Minnesota African American Heritage Museum and Gallery co-founder Tina Burnside wanted to create more opportunities for emerging Black artists. Now she's making it happen, with a $60,000 grant from the Transformative Black Led Movement Fund and private funds from Twin Cities artists Seitu Jones and Ta-coumba Aiken.

Four artists-in-residence will each receive $14,000:

• Kehayr Brown-Ransaw, an interdisciplinary artist who recently graduated from the Minneapolis College of Art and Design.

• Maiya Lea Hartman, a queer, Black, nonbinary acrylic painter and mixed-media artist.

• Noah Lawrence-Holder, a Black, nonbinary artist whose illustration and animations focus on themes of racial justice, equity, intersectionality and gender identity.

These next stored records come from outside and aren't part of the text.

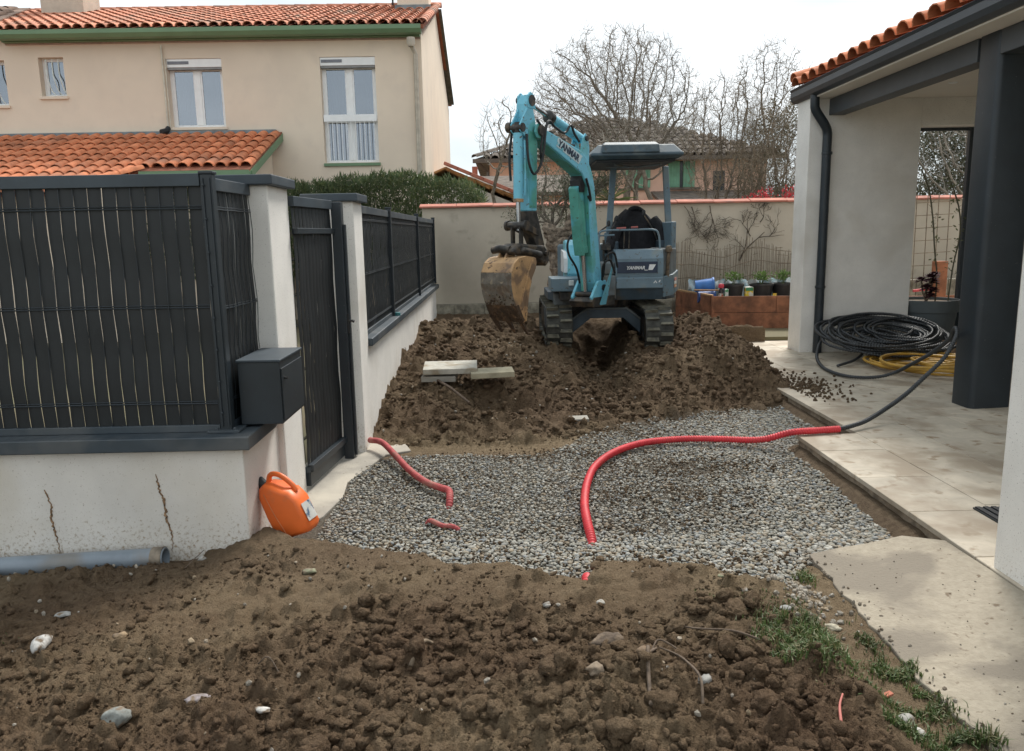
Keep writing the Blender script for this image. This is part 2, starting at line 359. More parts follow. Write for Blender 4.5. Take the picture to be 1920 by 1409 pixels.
while ys[-1] < 13.35: ys.append(ys[-1] + float(np.clip(.0018 * ys[-1] ** 2, .0085, .022)))
ys = np.array(ys)
ts = np.concatenate([np.arange(-2.6, -.72, .012), np.arange(-.72, .72, .0031), np.arange(.72, 1.3, .012)])
YY = np.repeat(ys[:, None], len(ts), 1); X = ts[None, :] * (.35 + YY * .95); Y = YY
def tcol(x, y): return x / (.35 + y * .95)
HB = base_h(X, Y); CL = clodness(X, Y)
rel = .030 * fbm(X, Y, 7, 4, 41, .62) + .016 * (1 - np.abs(2 * fbm(X, Y, 22, 3, 45))) * 1.0 - .010 + .030 * fbm(X, Y, 34, 3, 50, .75)
Hh = HB + rel * CL * (1 + .5 * sstep(5, 6, Y))
rough = (.35 + .65 * CL) * np.maximum(sstep(-.02, .05, yb(X) - Y), sstep(-.1, .1, Y - yt(X)))
# lumps stamped in (local maxima), nearer = finer
def stamp(n, x0, x1, y0, y1, r0, r1, seed):
    r = np.random.default_rng(seed)
    for _ in range(n):
        cx, cy = r.uniform(x0, x1), r.uniform(y0, y1); rr = r0 + (r1 - r0) * r.random() ** 2.5
        if clodness(np.array([cx]), np.array([cy]))[0] < .3 + .5 * r.random(): continue
        i0, i1 = np.searchsorted(ys, [cy - rr, cy + rr]); tt_ = [tcol(a_, b_) for a_ in (cx - rr, cx + rr) for b_ in (cy - rr, cy + rr)]; j0, j1 = np.searchsorted(ts, [min(tt_), max(tt_)])
        if i1 - i0 < 2 or j1 - j0 < 2: continue
        a = X[i0:i1, j0:j1] - cx; b = Y[i0:i1, j0:j1] - cy; th = r.random() * 3.1; e = r.uniform(.6, 1)
        q = ((a * math.cos(th) + b * math.sin(th)) / rr) ** 2 + ((b * math.cos(th) - a * math.sin(th)) / rr / e) ** 2
        q = q * (1 + .9 * fbm(a + cx, b + cy, .6 / rr, 2, 3))
        Hh[i0:i1, j0:j1] = Hh[i0:i1, j0:j1] + rr * .62 * np.sqrt(np.clip(1 - q, 0, 1)) * (q < 1)
stamp(2600, -3.4, 1.25, 1.5, 4.05, .012, .055, 5)
stamp(2200, -1.1, 3.0, 6.0, 10.8, .02, .10, 6)
Hh = Hh + rough * (.016 * fbm(X, Y, 26, 3, 60, .75) + .011 * fbm(X, Y, 75, 2, 64, .8)) * (1 + .6 * sstep(5, 6, Y))
fr, dr, gr, fo, re = masks(X, Y)
att = np.stack([fr, dr, gr, np.ones_like(fr)], -1).reshape(-1, 4)
ny, nx = X.shape; idx = np.arange(ny * nx).reshape(ny, nx)
F = np.stack([idx[:-1, :-1], idx[:-1, 1:], idx[1:, 1:], idx[1:, :-1]], -1).reshape(-1, 4)
cx_, cy_ = (X[:-1, :-1] + .006).ravel(), (Y[:-1, :-1] + .01).ravel()
keep = (cx_ > -4.2) & (cx_ < 3.5) & ~((cx_ < -1.45) & (cy_ > 3.95)) & ~((cx_ > 2.3) & (cy_ < 5.4)) & ~((cx_ < -1.15) & (cy_ > 6.2))
F = F[keep]
def hs(x, y):
    """height of the finished soil surface"""
    i = np.clip(np.searchsorted(ys, y) - 1, 0, len(ys) - 2); j = np.clip(np.searchsorted(ts, tcol(x, ys[i])) - 1, 0, len(ts) - 2)
    return np.maximum(np.maximum(Hh[i, j], Hh[i + 1, j]), np.maximum(Hh[i, j + 1], Hh[i + 1, j + 1]))

def soil_material():
    m = bpy.data.materials.new('soil'); m.use_nodes = True; t = m.node_tree; b = t.nodes['Principled BSDF']
    b.inputs['Roughness'].default_value = .95; b.inputs['Specular IOR Level'].default_value = .25
    g = t.nodes.new('ShaderNodeNewGeometry'); at = t.nodes.new('ShaderNodeAttribute'); at.attribute_name = 'mask'
    sp = t.nodes.new('ShaderNodeSeparateColor'); t.links.new(at.outputs['Color'], sp.inputs[0])
    def noise(s, d=6, ro=.6):
        n = t.nodes.new('ShaderNodeTexNoise'); n.inputs['Scale'].default_value = s; n.inputs['Detail'].default_value = d; n.inputs['Roughness'].default_value = ro
        t.links.new(g.outputs['Position'], n.inputs['Vector']); return n.outputs[0]
    def ramp(src, p0, c0, p1, c1):
        r = t.nodes.new('ShaderNodeValToRGB'); e = r.color_ramp.elements; e[0].position = p0; e[0].color = (*c0, 1); e[1].position = p1; e[1].color = (*c1, 1)
        t.links.new(src, r.inputs[0]); return r.outputs[0]
    def mix(f, a, c):
        n = t.nodes.new('ShaderNodeMixRGB'); t.links.new(f, n.inputs[0]); t.links.new(a, n.inputs[1]); t.links.new(c, n.inputs[2]); return n.outputs[0]
    basec = ramp(noise(28), .35, (.120, .080, .048), .66, (.205, .147, .092))
    fresh = ramp(noise(34), .35, (.086, .052, .030), .68, (.170, .110, .066))
    dryc = ramp(noise(16), .35, (.175, .125, .072), .66, (.26, .195, .12))
    gravc = ramp(noise(120, 3), .4, (.085, .070, .052), .62, (.20, .175, .14))
    c = mix(sp.outputs[0], basec, fresh); c = mix(sp.outputs[1], c, dryc); c = mix(sp.outputs[2], c, gravc)
    # pale grit
    vo = t.nodes.new('ShaderNodeTexVoronoi'); vo.inputs['Scale'].default_value = 55; t.links.new(g.outputs['Position'], vo.inputs['Vector'])
    grit = ramp(vo.outputs['Distance'], .12, (1, 1, 1), .17, (0, 0, 0)); sel = ramp(noise(40, 2), .62, (0, 0, 0), .68, (1, 1, 1))
    mu = t.nodes.new('ShaderNodeMixRGB'); mu.blend_type = 'MULTIPLY'; mu.inputs[0].default_value = 1; t.links.new(grit, mu.inputs[1]); t.links.new(sel, mu.inputs[2])
    gc = t.nodes.new('ShaderNodeRGB'); gc.outputs[0].default_value = (.27, .23, .18, 1)
    c = mix(mu.outputs[0], c, gc.outputs[0]); t.links.new(c, b.inputs['Base Color'])
    prev = None
    for s, st, di in ((26, .8, .035), (80, 1.0, .022), (240, .9, .008)):
        bp = t.nodes.new('ShaderNodeBump'); bp.inputs['Strength'].default_value = st; bp.inputs['Distance'].default_value = di
        t.links.new(noise(s, 4, .65), bp.inputs['Height'])
        if prev: t.links.new(prev, bp.inputs['Normal'])
        prev = bp.outputs[0]
    t.links.new(prev, b.inputs['Normal']); return m
soilm = soil_material()
V = np.stack([X, Y, Hh], -1).reshape(-1, 3)
used = np.zeros(len(V), bool); used[F.ravel()] = True; rm = np.cumsum(used) - 1
soil = big_mesh('soil', V[used], rm[F], soilm, attr=att[used]); tag(soil, kind='structure')

gmat = mat('grass_ground', (.12, .12, .06), .95, var=.3, scale=.6, col2=(.16, .12, .075))
g = MB().add([(-250, -250, -.35), (250, -250, -.35), (250, 400, -.35), (-250, 400, -.35)], [(0, 1, 2, 3)]).build('ground', gmat); tag(g, kind='structure')
# neighbour's ground left of the fences and beyond the garden wall
nb = MB(); nb.box(-60, -1.13, 4.02, 60, -.34, -.02); nb.box(-1.12, 60, 13.42, 60, -.34, .0); nb.box(3.46, 40, 10.62, 13.42, -.33, .17)
tag(nb.build('neighbour_ground', gmat), kind='structure')

# loose lumps of soil
def clods(n, x0, x1, y0, y1, s0, s1, base, seed, thr=.35):
    r = np.random.default_rng(seed); x = r.uniform(x0, x1, n); y = y0 + (y1 - y0) * r.random(n)
    k = clodness(x, y) * (.4 + 1.2 * vn(x * 3, y * 3, 5)) > thr + r.random(n) * .6
    k &= ~((x < -1.2) & (y > 3.85)) & ~((x > 2.12) & (y < 5.65)) & (x > -1.06 - 3 * (y < 3.85))
    x, y = x[k], y[k]; s = s0 + (s1 - s0) * r.random(len(x)) ** 3.0
    S = s[:, None] * r.uniform(.6, 1.35, (len(x), 3)); S[:, 2] *= .7
    P = np.stack([x, y, hs(x, y) + S[:, 2] * .15], -1); return scatter(P, S, base, .17 if base is ICO1 else .11, 24, seed)
vs_, fs_, at_ = [], [], []
off = 0
for a in ((4200, -3.3, 1.2, 1.7, 4.0, .004, .026, ICO2, 11), (330, -.6, 1.0, 1.9, 3.1, .018, .044, ICO3, 12), (6500, -1.05, 3.0, 6.0, 10.6, .006, .045, ICO1, 13), (19000, -3.3, 1.3, 1.7, 4.0, .0022, .009, ICO1, 14), (9000, -1.05, 3.0, 6.0, 8.5, .004, .014, ICO1, 15)):
    v, f = clods(*a); vs_.append(v); fs_.append(f + off); off += len(v)
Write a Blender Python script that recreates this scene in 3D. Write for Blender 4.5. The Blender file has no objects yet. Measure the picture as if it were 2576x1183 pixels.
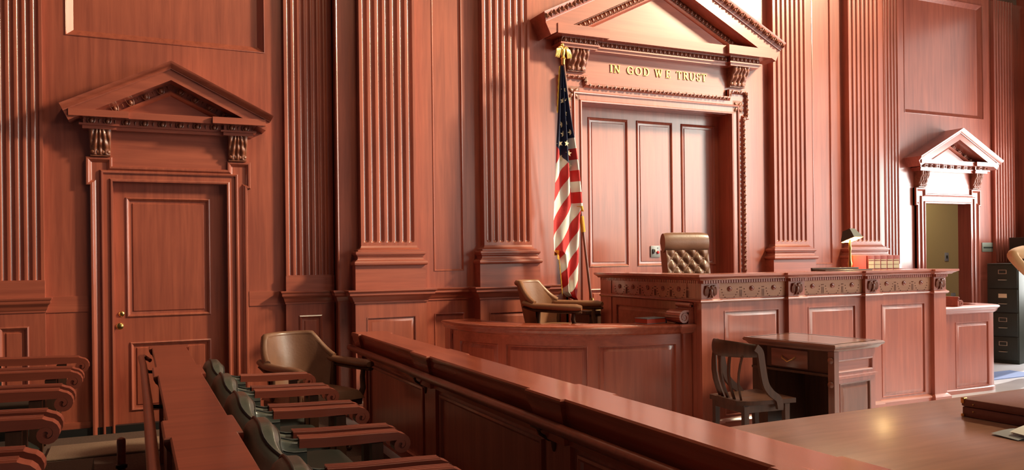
import bpy, bmesh, math, random
from math import sin, cos, pi, radians, sqrt
from mathutils import Vector, Matrix
random.seed(7)
SC = bpy.context.scene
COL = SC.collection

# ------------------------------------------------------------ camera, world, lights, exposure
YAW, ROLL, FPX = 0.434954, -0.011431, 2042.5
_F = Vector((sin(YAW), cos(YAW), 0)); _R = Vector((cos(YAW), -sin(YAW), 0)); _U = Vector((0, 0, 1))
_r = cos(ROLL) * _R + sin(ROLL) * _U
_u = cos(ROLL) * _U - sin(ROLL) * _R
EYE = 1.49
cam_d = bpy.data.cameras.new('camera')
cam = bpy.data.objects.new('camera', cam_d); COL.objects.link(cam)
cam_d.sensor_fit = 'HORIZONTAL'; cam_d.sensor_width = 36.0
cam_d.lens = 36.0 * FPX / 2576.0
cam_d.shift_y = (649.16 - 591.5) / 2576.0
cam_d.clip_start = 0.05; cam_d.clip_end = 100
_m = Matrix((( _r.x, _u.x, -_F.x, 0), (_r.y, _u.y, -_F.y, 0), (_r.z, _u.z, -_F.z, EYE), (0, 0, 0, 1)))
cam.matrix_world = _m
SC.camera = cam

w = bpy.data.worlds.new('world'); SC.world = w; w.use_nodes = True
w.node_tree.nodes['Background'].inputs[0].default_value = (1.0, 0.72, 0.74, 1)
w.node_tree.nodes['Background'].inputs[1].default_value = 0.045

def light(kind, name, loc, target, energy, color, **kw):
    d = bpy.data.lights.new(name, kind); d.energy = energy; d.color = color
    for k, v in kw.items(): setattr(d, k, v)
    o = bpy.data.objects.new(name, d); COL.objects.link(o); o.location = loc
    if target is not None:
        o.rotation_euler = (Vector(target) - Vector(loc)).to_track_quat('-Z', 'Y').to_euler()
    return o
# daylight in the tall windows of the right-hand wall, all out of the picture
def window_light(y0, y1, z0, z1, radiance, color):
    a = (y1 - y0) * (z1 - z0)
    o = light('AREA', 'window_light', (12.10, (y0 + y1) / 2, (z0 + z1) / 2), None, radiance * pi * a, color, shape='RECTANGLE', size=z1 - z0, size_y=y1 - y0)
    o.rotation_euler = (0, radians(90), 0)
    return o
window_light(4.95, 7.15, 0.9, 3.15, 13.5, (0.97, 0.98, 0.94))
window_light(2.2, 4.7, 0.9, 5.0, 0.6, (0.92, 0.97, 0.90))
window_light(4.95, 7.15, 3.3, 5.2, 0.1, (0.95, 0.90, 0.70))
window_light(-1.2, 1.7, 1.9, 5.4, 9.5, (0.92, 0.96, 0.87))
window_light(-5.0, -1.9, 1.9, 5.4, 6.0, (0.91, 0.94, 0.81))
window_light(-9.5, -6.2, 1.9, 5.4, 7.7, (0.95, 0.90, 0.76))
light('SUN', 'sun_light', (20, 4, 12), (19, 3.72, 11.1), 5.0, (1.0, 0.94, 0.86), angle=radians(0.6))
# added warm fill lamps, unseen: a high side light and a weaker overhead one
light('AREA', 'warm_fill_light', (10.4, 3.3, 7.0), (1.0, 7.8, 2.0), 500, (0.98, 0.84, 0.55), shape='DISK', size=1.0, spread=radians(95))
light('AREA', 'warm_fill_light', (3.0, 2.4, 8.6), (3.4, 7.7, 2.4), 130, (1.0, 0.82, 0.54), shape='DISK', size=1.8)

SC.view_settings.view_transform = 'Standard'
SC.view_settings.look = 'None'
SC.view_settings.gamma = 1.0
SC.view_settings.use_curve_mapping = False
SC.view_settings.exposure = 0.0

# ------------------------------------------------------------ materials
def mat(name, base, rough=0.45, metal=0.0, spec=0.5, emit=None, strength=0.0, coat=0.0, coat_rough=0.2, bump=None, mix=None, grain=None):
    m = bpy.data.materials.new(name); m.use_nodes = True
    nt = m.node_tree; b = nt.nodes['Principled BSDF']
    b.inputs['Base Color'].default_value = (*base, 1)
    b.inputs['Roughness'].default_value = rough
    b.inputs['Metallic'].default_value = metal
    b.inputs['Specular IOR Level'].default_value = spec
    b.inputs['Coat Weight'].default_value = coat
    b.inputs['Coat Roughness'].default_value = coat_rough
    b.inputs['Coat IOR'].default_value = 1.7
    if emit:
        b.inputs['Emission Color'].default_value = (*emit, 1); b.inputs['Emission Strength'].default_value = strength
    N = nt.nodes.new; L = nt.links.new
    tc = N('ShaderNodeTexCoord')
    if grain:                                     # (axis scale xyz, dark colour, light colour)
        mp = N('ShaderNodeMapping'); mp.inputs['Scale'].default_value = grain[0]
        L(tc.outputs['Object'], mp.inputs['Vector'])
        n1 = N('ShaderNodeTexNoise'); n1.inputs['Scale'].default_value = 1.0; n1.inputs['Detail'].default_value = 5; n1.inputs['Roughness'].default_value = 0.6
        n1.inputs['Distortion'].default_value = 0.4
        L(mp.outputs[0], n1.inputs['Vector'])
        n2 = N('ShaderNodeTexNoise'); n2.inputs['Scale'].default_value = 1.3; n2.inputs['Detail'].default_value = 2
        L(tc.outputs['Object'], n2.inputs['Vector'])
        ad = N('ShaderNodeMath'); ad.operation = 'MULTIPLY_ADD'; ad.inputs[1].default_value = 0.35
        L(n2.outputs[0], ad.inputs[0])
        sb = N('ShaderNodeMath'); sb.operation = 'MULTIPLY'; sb.inputs[1].default_value = 0.65
        L(n1.outputs[0], sb.inputs[0]); L(sb.outputs[0], ad.inputs[2])
        cr = N('ShaderNodeValToRGB'); e = cr.color_ramp.elements
        e[0].position = 0.36; e[0].color = (*grain[1], 1); e[1].position = 0.64; e[1].color = (*grain[2], 1)
        L(ad.outputs[0], cr.inputs[0]); L(cr.outputs[0], b.inputs['Base Color'])
        bp = N('ShaderNodeBump'); bp.inputs['Strength'].default_value = 0.06; bp.inputs['Distance'].default_value = 0.004
        L(n1.outputs[0], bp.inputs['Height']); L(bp.outputs[0], b.inputs['Normal'])
    elif mix:                                     # (noise scale, other colour)
        n1 = N('ShaderNodeTexNoise'); n1.inputs['Scale'].default_value = mix[0]; n1.inputs['Detail'].default_value = 4
        L(tc.outputs['Object'], n1.inputs['Vector'])
        cr = N('ShaderNodeValToRGB'); e = cr.color_ramp.elements
        e[0].position = 0.38; e[0].color = (*base, 1); e[1].position = 0.62; e[1].color = (*mix[1], 1)
        L(n1.outputs[0], cr.inputs[0]); L(cr.outputs[0], b.inputs['Base Color'])
    if bump and not grain:
        n3 = N('ShaderNodeTexNoise'); n3.inputs['Scale'].default_value = bump[0]; n3.inputs['Detail'].default_value = 3
        L(tc.outputs['Object'], n3.inputs['Vector'])
        bp = N('ShaderNodeBump'); bp.inputs['Strength'].default_value = bump[1]; bp.inputs['Distance'].default_value = 0.01
        L(n3.outputs[0], bp.inputs['Height']); L(bp.outputs[0], b.inputs['Normal'])
    return m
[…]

• Sean Garrison Phillips, a writer and abstract painter.

In addition, the museum named a history fellow who will receive $10,000.: Mica Lee Anders, who focuses on African-American genealogy and families from Iowa, Minnesota, Missouri and Nebraska.

All five winners will have exhibitions at the museum in 2022.

The Transformative Black Led Movement Fund, organized by Nexus Community Partners and Black Visions Collective, was created last year after the death of George Floyd at the hands of Minneapolis police.

Burnside said she intends to make these fellowships an annual program. While the museum cannot offer studio space, it hopes to do so in coming years.

"It's a unique program, and something that's needed in the Twin Cities," said Burnside. She pointed to the Walker's recent offerings of $120,000 to 10 arts organizations led by people of color. Her museum's programs are a response to efforts by more mainstream institutions.

"It's an opportunity for emerging artists to get that chance to have funding to explore projects or ideas [that] they didn't have the time or money to do," she said. "They get to build what they are working on, [grow] their skills, get experience and then have a show."